# START OF Information provided

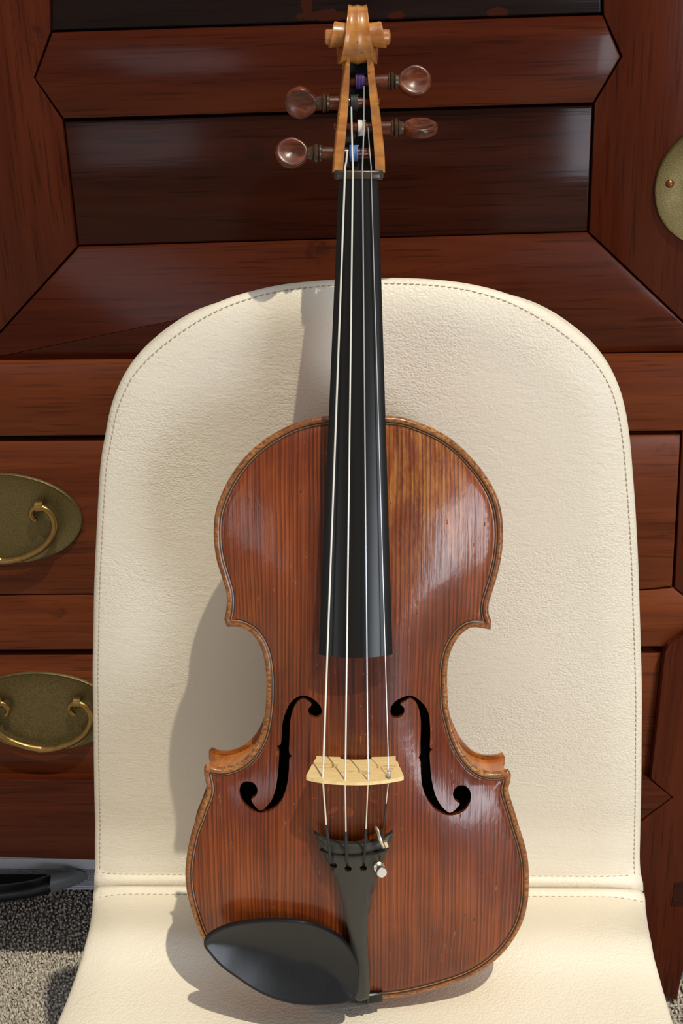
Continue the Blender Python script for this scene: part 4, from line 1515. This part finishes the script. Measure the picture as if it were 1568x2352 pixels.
    for k, s_ in spec.items():
        r = s_['r'] * MM
        nz = ZN + 1.2 * MM
        pn = vl(s_['nut'], 394, nz)
        unut = (pn[0] - (nl + nr) / 2) / ((nr - nl) / 2)
        pn = vl(s_['nut'], 396, nz - 2.2 * MM * unut ** 2 + r)
        bq = vy(s_['br'][0], s_['br'][1], yb - .7 * MM)
        pb_ = np.array((bq[0], yb - .7 * MM, bq[2] + r * .4))
        pe = vs(*s_['end'], ztail)
        pe = pe + np.array((0, 0, .8 * MM if k != 'e' else 4.0 * MM))
        ins = [vl(x, y, zfront(y) + dz * MM) for x, y, dz in into[k]]
        top_pts = [*ins[::-1], pn + np.array((0, 2.5 * MM, -.4 * MM))]
        P1 = np.vstack((resample(np.array(top_pts), .01), [pn], [pb_]))
        o = mk('string', tube(P1, r, 8), M[s_['mat']], root)
        o['label'] = s_['lab']
        dq = vs(*s_['dark'], lambda x, y: pb_[2] + (pe[2] - pb_[2]) * (pb_[1] - y) / (pb_[1] - pe[1]))
        M_tail = M['bridge'] if False else M['string_silver']
        sub('afterlength', tube([pb_, dq], r * .95, 8), M_tail, o)
        tail = [dq, pe]
        if k != 'e':
            h = slots[s_['slot']][0]
            hq = vs(*h, ztail)
            tail += [pe * .6 + hq * .4 + np.array((0, 0, -1.5 * MM)), hq + np.array((0, 0, -4 * MM))]
        sub('silk_wrap', tube(resample(np.array(tail), .004), r * 1.5 + .1 * MM, 8), M['silk_black'], o)
        # turns round the peg
        P_, o_ = pegs[k]
        mname, xa, xb = silk[k]
        py = {'a': 187, 'e': 294, 'd': 236, 'g': 352}[k]
        qa, qb = vl(xa, py, o_[2] + 4 * MM)[0], vl(xb, py, o_[2] + 4 * MM)[0]
        turns = 6
        hel = [(qa + (qb - qa) * t, o_[1] + 4.1 * MM * math.cos(2 * math.pi * turns * t), o_[2] + 4.1 * MM * math.sin(2 * math.pi * turns * t)) for t in np.linspace(0, 1, turns * 16)]
        sub('peg_winding', tube(hel, .52 * MM, 6), M[mname], o)
    # clear sleeve guarding the bridge under the thin string
    pz = vy(892.5, 1787, yb)
    sl = [np.array((pz[0], yb + 4.5 * MM, pz[2] + .2 * MM)), np.array((pz[0], yb - .2 * MM, pz[2] + .3 * MM)), np.array((pz[0] - .2 * MM, yb - 3 * MM, pz[2] - .2 * MM))]
    mk('string_sleeve', tube(sl, 1.15 * MM, 12), M['clear'], root)

    # ---- fine tuner
    zt0 = ztt
    lp = [vl(680 + kz * a, 1700 + kz * b, zt0 + dz * MM) for a, b, dz in ((1020, 1130, 1.0), (1040, 1160, 3.0), (1062, 1230, 4.5), (1085, 1300, 5.0), (1110, 1365, 3.0))]
    ft = mk('fine_tuner', tube(catmull(lp, 5), 2.1 * MM, 10, flat=.55), M['nickel'], root)
    lq = [p + np.array((2.6 * MM, 0, 0)) for p in lp[3:]]
    sub('lever_fork', tube(np.array(lq), 1.3 * MM, 8, flat=.8), M['nickel'], ft)
    a, b = vl(680 + kz * 1062, 1700 + kz * 1625, ztail(0, vl(870, 1990, 25 * MM)[1]) - 1 * MM), vl(680 + kz * 1104, 1700 + kz * 1708, ztail(0, vl(870, 1990, 25 * MM)[1]) + 9 * MM)
    ax = b - a
    ln = np.linalg.norm(ax)
    sub('adjusting_screw', lathe([(0, 3.3 * MM), (1.4 * MM, 3.4 * MM), (1.9 * MM, 2.6 * MM), (2.4 * MM, 1.9 * MM), (ln - 4.2 * MM, 1.9 * MM), (ln - 3.6 * MM, 2.5 * MM), (ln - 3.0 * MM, 3.1 * MM), (ln - .5 * MM, 3.2 * MM), (ln, 2.8 * MM)], 28, a, ax), M['nickel'], ft, sharp=30)

    # ---- chin rest
    CO = [(135, 478), (190, 440), (270, 415), (380, 403), (480, 402), (570, 412), (640, 435), (710, 475), (752, 522), (782, 580), (792, 632), (792, 690), (778, 735), (735, 757), (660, 766), (580, 768), (500, 760), (420, 738), (340, 700), (265, 650), (195, 598), (148, 545), (124, 508)]
    def zch(x, y):
        return 21.0 * MM
    P = np.array([vs(400 + tsc * a, 1900 + tsc * b, zch)[:2] for a, b in CO])
    CP = resample(catmull(P, 8, closed=True), .0018, closed=True)
    rg = []
    for d in (.5, 1.2, 2.2, 3.4, 5):
        q, ok = offset_in(CP, d * MM)
        rg.append(q[ok])
    V, T = triangulate(CP, (), np.vstack(rg), .0032)
    d = np.maximum(sdf(V, CP), 0) / MM
    q = np.clip(1 - d / 1.3, 0, 1)
    z = 21 * MM - 1.3 * MM * (1 - np.sqrt(1 - q * q))
    dd = np.clip((d - 1.0) / 27, 0, 1)
    z -= 8.5 * MM * (1 - (1 - dd) ** 1.7)
    zlow = z - 2.4 * MM - 8 * MM * np.clip(d / 14, 0, 1)
    # underside clears the arched belly
    cr = mk('chin_rest', solid(V, T, z, np.minimum(z - 2 * MM, zlow)), M['chin'], root, sharp=45)
    # body of the rest reaching down to the edge of the belly
    k = [i for i in range(len(CP)) if CP[i, 1] < vl(600, 2180, 0)[1] + .0]
    ctr = CP.mean(0) + np.array((0.0, -.010))
    secs = []
    for zz_, sc_ in ((16.5, .90), (14, .86), (10, .78), (2, .70)):
        secs.append([(ctr[0] + (p[0] - ctr[0]) * sc_, ctr[1] + (p[1] - ctr[1]) * sc_, zz_ * MM) for p in CP])
    sub('rest_skirt', loft(secs, caps=False), M['chin'], cr, sharp=60)
    return root


build_violin()

# ------------------------------------------------------------------ clear plastic slip under the end of the violin


def build_slip():
    P = [on_z(x, y, ZS + .0035) for x, y in ((724, 2318), (786, 2319), (858, 2309), (857, 2292), (724, 2296))]
    n = len(P)
    v = [(p[0], p[1], p[2]) for p in P] + [(p[0], p[1], p[2] + .0012) for p in P]
    f = [tuple(range(n))[::-1], tuple(range(n, 2 * n))] + [(i, (i + 1) % n, n + (i + 1) % n, n + i) for i in range(n)]
    o = mk('plastic_slip', (v, f), M['clear'], None, smooth=False)
    o['label'] = 'small clear plastic slip on seat beneath the violin end'
    o['category'] = 'plastic slip'


build_slip()
for o in bpy.data.objects:
    if 'base' in o:
        del o['base']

# END OF Information provided

#### [What you are asked to do]
What is needed is an exact reproduction of the data, pictures excluded.

#### [Complete response]
Continue the Blender Python script for this scene: part 4, from line 1515. This part finishes the script. Measure the picture as if it were 1568x2352 pixels.
    for k, s_ in spec.items():
        r = s_['r'] * MM
        nz = ZN + 1.2 * MM
        pn = vl(s_['nut'], 394, nz)
        unut = (pn[0] - (nl + nr) / 2) / ((nr - nl) / 2)
        pn = vl(s_['nut'], 396, nz - 2.2 * MM * unut ** 2 + r)
        bq = vy(s_['br'][0], s_['br'][1], yb - .7 * MM)
        pb_ = np.array((bq[0], yb - .7 * MM, bq[2] + r * .4))
        pe = vs(*s_['end'], ztail)
        pe = pe + np.array((0, 0, .8 * MM if k != 'e' else 4.0 * MM))
        ins = [vl(x, y, zfront(y) + dz * MM) for x, y, dz in into[k]]
        top_pts = [*ins[::-1], pn + np.array((0, 2.5 * MM, -.4 * MM))]
        P1 = np.vstack((resample(np.array(top_pts), .01), [pn], [pb_]))
        o = mk('string', tube(P1, r, 8), M[s_['mat']], root)
        o['label'] = s_['lab']
        dq = vs(*s_['dark'], lambda x, y: pb_[2] + (pe[2] - pb_[2]) * (pb_[1] - y) / (pb_[1] - pe[1]))
        M_tail = M['bridge'] if False else M['string_silver']
        sub('afterlength', tube([pb_, dq], r * .95, 8), M_tail, o)
        tail = [dq, pe]
        if k != 'e':
            h = slots[s_['slot']][0]
            hq = vs(*h, ztail)
            tail += [pe * .6 + hq * .4 + np.array((0, 0, -1.5 * MM)), hq + np.array((0, 0, -4 * MM))]
        sub('silk_wrap', tube(resample(np.array(tail), .004), r * 1.5 + .1 * MM, 8), M['silk_black'], o)
        # turns round the peg
        P_, o_ = pegs[k]
        mname, xa, xb = silk[k]
        py = {'a': 187, 'e': 294, 'd': 236, 'g': 352}[k]
        qa, qb = vl(xa, py, o_[2] + 4 * MM)[0], vl(xb, py, o_[2] + 4 * MM)[0]
        turns = 6
        hel = [(qa + (qb - qa) * t, o_[1] + 4.1 * MM * math.cos(2 * math.pi * turns * t), o_[2] + 4.1 * MM * math.sin(2 * math.pi * turns * t)) for t in np.linspace(0, 1, turns * 16)]
        sub('peg_winding', tube(hel, .52 * MM, 6), M[mname], o)
    # clear sleeve guarding the bridge under the thin string
    pz = vy(892.5, 1787, yb)
    sl = [np.array((pz[0], yb + 4.5 * MM, pz[2] + .2 * MM)), np.array((pz[0], yb - .2 * MM, pz[2] + .3 * MM)), np.array((pz[0] - .2 * MM, yb - 3 * MM, pz[2] - .2 * MM))]
    mk('string_sleeve', tube(sl, 1.15 * MM, 12), M['clear'], root)

    # ---- fine tuner
    zt0 = ztt
    lp = [vl(680 + kz * a, 1700 + kz * b, zt0 + dz * MM) for a, b, dz in ((1020, 1130, 1.0), (1040, 1160, 3.0), (1062, 1230, 4.5), (1085, 1300, 5.0), (1110, 1365, 3.0))]
    ft = mk('fine_tuner', tube(catmull(lp, 5), 2.1 * MM, 10, flat=.55), M['nickel'], root)
    lq = [p + np.array((2.6 * MM, 0, 0)) for p in lp[3:]]
    sub('lever_fork', tube(np.array(lq), 1.3 * MM, 8, flat=.8), M['nickel'], ft)
    a, b = vl(680 + kz * 1062, 1700 + kz * 1625, ztail(0, vl(870, 1990, 25 * MM)[1]) - 1 * MM), vl(680 + kz * 1104, 1700 + kz * 1708, ztail(0, vl(870, 1990, 25 * MM)[1]) + 9 * MM)
    ax = b - a
    ln = np.linalg.norm(ax)
    sub('adjusting_screw', lathe([(0, 3.3 * MM), (1.4 * MM, 3.4 * MM), (1.9 * MM, 2.6 * MM), (2.4 * MM, 1.9 * MM), (ln - 4.2 * MM, 1.9 * MM), (ln - 3.6 * MM, 2.5 * MM), (ln - 3.0 * MM, 3.1 * MM), (ln - .5 * MM, 3.2 * MM), (ln, 2.8 * MM)], 28, a, ax), M['nickel'], ft, sharp=30)

    # ---- chin rest
    CO = [(135, 478), (190, 440), (270, 415), (380, 403), (480, 402), (570, 412), (640, 435), (710, 475), (752, 522), (782, 580), (792, 632), (792, 690), (778, 735), (735, 757), (660, 766), (580, 768), (500, 760), (420, 738), (340, 700), (265, 650), (195, 598), (148, 545), (124, 508)]
    def zch(x, y):
        return 21.0 * MM
    P = np.array([vs(400 + tsc * a, 1900 + tsc * b, zch)[:2] for a, b in CO])
    CP = resample(catmull(P, 8, closed=True), .0018, closed=True)
    rg = []
    for d in (.5, 1.2, 2.2, 3.4, 5):
        q, ok = offset_in(CP, d * MM)
        rg.append(q[ok])
    V, T = triangulate(CP, (), np.vstack(rg), .0032)
    d = np.maximum(sdf(V, CP), 0) / MM
    q = np.clip(1 - d / 1.3, 0, 1)
    z = 21 * MM - 1.3 * MM * (1 - np.sqrt(1 - q * q))
    dd = np.clip((d - 1.0) / 27, 0, 1)
    z -= 8.5 * MM * (1 - (1 - dd) ** 1.7)
    zlow = z - 2.4 * MM - 8 * MM * np.clip(d / 14, 0, 1)
    # underside clears the arched belly
    cr = mk('chin_rest', solid(V, T, z, np.minimum(z - 2 * MM, zlow)), M['chin'], root, sharp=45)
    # body of the rest reaching down to the edge of the belly
    k = [i for i in range(len(CP)) if CP[i, 1] < vl(600, 2180, 0)[1] + .0]
    ctr = CP.mean(0) + np.array((0.0, -.010))
    secs = []
    for zz_, sc_ in ((16.5, .90), (14, .86), (10, .78), (2, .70)):
        secs.append([(ctr[0] + (p[0] - ctr[0]) * sc_, ctr[1] + (p[1] - ctr[1]) * sc_, zz_ * MM) for p in CP])
    sub('rest_skirt', loft(secs, caps=False), M['chin'], cr, sharp=60)
    return root


build_violin()

# ------------------------------------------------------------------ clear plastic slip under the end of the violin


def build_slip():
    P = [on_z(x, y, ZS + .0035) for x, y in ((724, 2318), (786, 2319), (858, 2309), (857, 2292), (724, 2296))]
    n = len(P)
    v = [(p[0], p[1], p[2]) for p in P] + [(p[0], p[1], p[2] + .0012) for p in P]
    f = [tuple(range(n))[::-1], tuple(range(n, 2 * n))] + [(i, (i + 1) % n, n + (i + 1) % n, n + i) for i in range(n)]
    o = mk('plastic_slip', (v, f), M['clear'], None, smooth=False)
    o['label'] = 'small clear plastic slip on seat beneath the violin end'
    o['category'] = 'plastic slip'


build_slip()
for o in bpy.data.objects:
    if 'base' in o:
        del o['base']